Yapısal Kişilik Kuramı
Freud yaptığı çalışmalar sonucunda topografik kuramın insan davranışlarının nedenlerini açıklamada yetersiz kaldığını, bilinç ve bilinçaltı ögelerin varlığını bilmenin kişi hakkında fikir verdiğini; ancak davranışa yön veren güç ile ilgili bilgiyi sunmadığını ortaya koymuştur. Freud, kişiliğin id, ego ve süperego olmak üzere üç birimden oluştuğunu ifade etmiş ve kişiliğin gelişiminde anne -babanın rolünü vurgulamıştır. İd, doğuştan getirilen dürtülerin kaynağı; ego, id ile süperego arasında dengeyi sağlayan mekanizma; süperego ise çocuğa anne -babası tarafından aktarılan geleneksel değerlerin ve toplumsal kuralların içsel temsilcisidir. Sağlıklı bir ruh yapısında bulunan bireyde, egonun işlevini yerine getirmesi beklenir. Ego, id ve süperego arasında denge kurup uzlaşı sağladığında bireyin davranışları istenen yönde sergilenir. Ancak id ya da süperegonun baskın olması durumunda ya birey toplumla çatışma yaşayacak ya da temel ihtiyaçlarını karşılamada güçlük çekecektir.
Psikoseksüel Gelişim Kuramı
Freud’a göre yeni doğmuş bebekler, ergenlik ve sonrası yıllara kadar farklı aşamalardan geçerek kişiliklerini geliştirirler. Freud’a göre gelişim dönemleri; oral, anal, fallik, gizil (latent) ve genital olmak üzere beş dönemden oluşur. Freud bu dönemlerde yaşa bağlı olarak yaşam enerjisi adı verilen libidonun bedenin farklı bölgelerine odaklandığını belirtmiştir. Her dönemin kendi içinde libidonun yöneldiği haz kaynağını doyuramadığında, o dönem saplantı olur.Çocuk bu saplantı ile bir sonraki döneme geçer ve kendisinden sonra gelen dönemdeki gelişimi olumsuz yönde etkiler. Çocukların bulunduğu dönemi başarılı şekilde atlatamaması yetişkinlikte bazı sorunların ortaya çıkmasına neden olur.
Psikoseksüel Gelişim Kuramı ile Psikososyal Gelişim Kuramı Arasındaki Farklar
Her iki kuramın da psikanaliz bakış açısıyla kendini var etmesine rağmen, Erikson sonraları toplum ve kültürün etkisinin çocuğun gelişiminde etkili olduğunu vurgulamasıyla Freud’un görüşlerinden ayrılmaya başlamıştır.
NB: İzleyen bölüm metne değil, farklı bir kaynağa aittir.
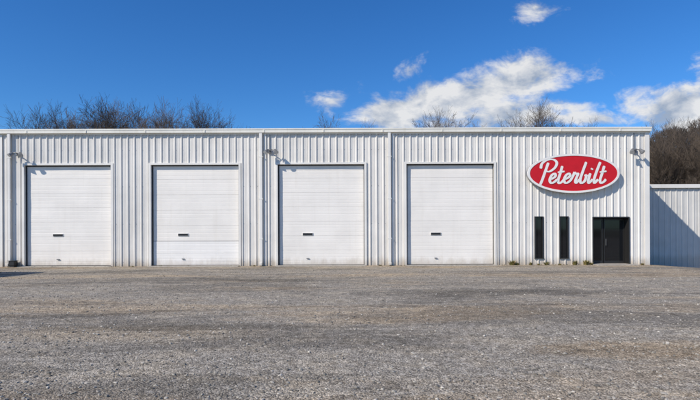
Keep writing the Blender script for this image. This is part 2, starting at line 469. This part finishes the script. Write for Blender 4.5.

Freud, çocuğun bir dönemi başarılı atlatamayan çocuklarda saplantı oluştuğunu ve başarısız geçen bir dönemin sonraki dönemi olumsuz etkileyeceğini vurgularken; Erikson gelişim dönemleri içinde çatışma durumları olduğunu belirtmiştir. Freud cinselliğe daha çok vurgu yaparak her dönem libidonun vücudun bir bölgesine yoğunlaştığını belirtirken; Erikson cinselliğe az vurgu yapmıştır. Aralarında ne kadar fark olursa olsun her iki kuramın da gelişimi açıklamadaki görüşleri birçok çalışmacının dikkatini çekmiş ve konu ile ilgili çalışan bilim insanlarına kaynak oluşturmuştur.